Ныряя вместе с Дюма, я иногда незаметно подкрадывался к нему сзади: изображал акулу. Было совсем нетрудно, оставаясь вне поля его зрения, подойти вплотную. Дюма и впрямь казалось, что к нему подбирается акула. Он вертелся и так, и сяк, стараясь увидеть ее, но я легко сводил на нет его уловки. Нужно было только внимательно следить за ним и вовремя отходить в сторону. Если человек может провести такого искусного пловца, как Дюма, то можете себе представить зловещие возможности наделенного толикой разума людоеда.

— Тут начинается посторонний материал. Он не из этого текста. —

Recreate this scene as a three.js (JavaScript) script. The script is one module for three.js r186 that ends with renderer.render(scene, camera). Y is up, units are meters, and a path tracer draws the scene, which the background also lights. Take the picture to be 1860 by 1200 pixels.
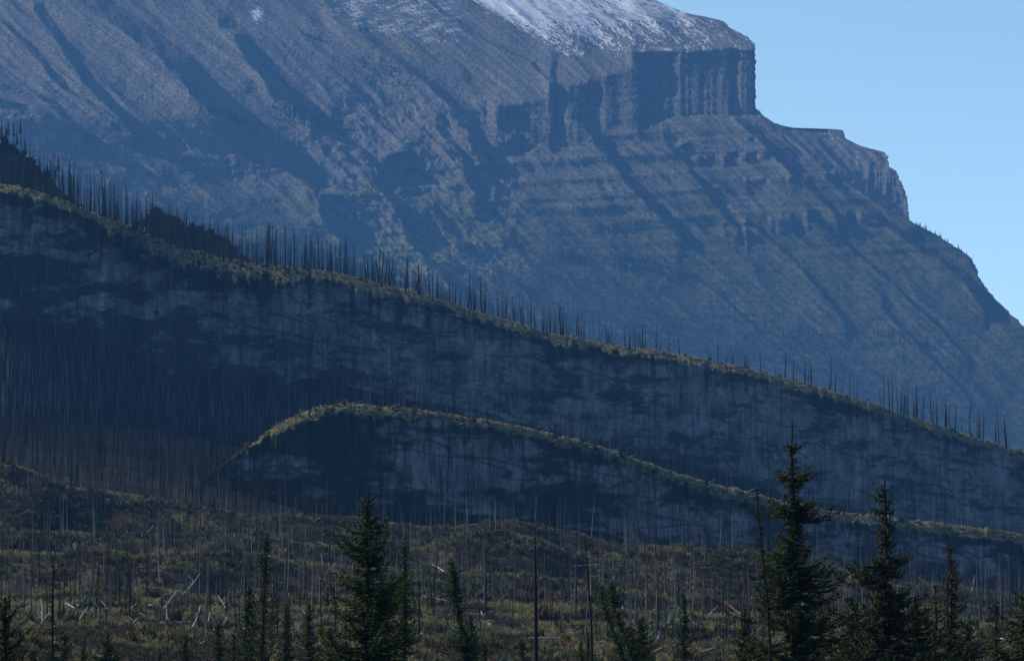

В морских глубинах новый день занимается очень медленно. Конечно, рассвет проникает в толщу воды, но освещение не меняется резко, ведь поверхность моря отражает солнечные лучи, и они пронизывают ее только в полдень, когда солнце стоит над самой головой. Чем глубже, тем слабее дневной свет: сперва как лунное сияние, потом как звездное, наконец он совсем гаснет.

Солнечные лучи теряют силу в воде потому, что их энергия преобразуется в тепло, к тому же свет рассеивается взвешенными в воде частицами ила, песка, планктоном и даже молекулами воды.

В чистой воде на глубине ста футов сравнительно темно, во на дне вдруг становится светлее, так как от него отражается свет. Мы наблюдали это, когда обследовали «Дальтон».

Даже на глубине трехсот футов (рубеж аквалангиста), как правило, достаточно света, чтобы работать, а нередко и снимать черно-белые фотографии. Доктор Вильям Биб и другие установили, что дневной свет проникает в воду на тысячу пятьсот футов.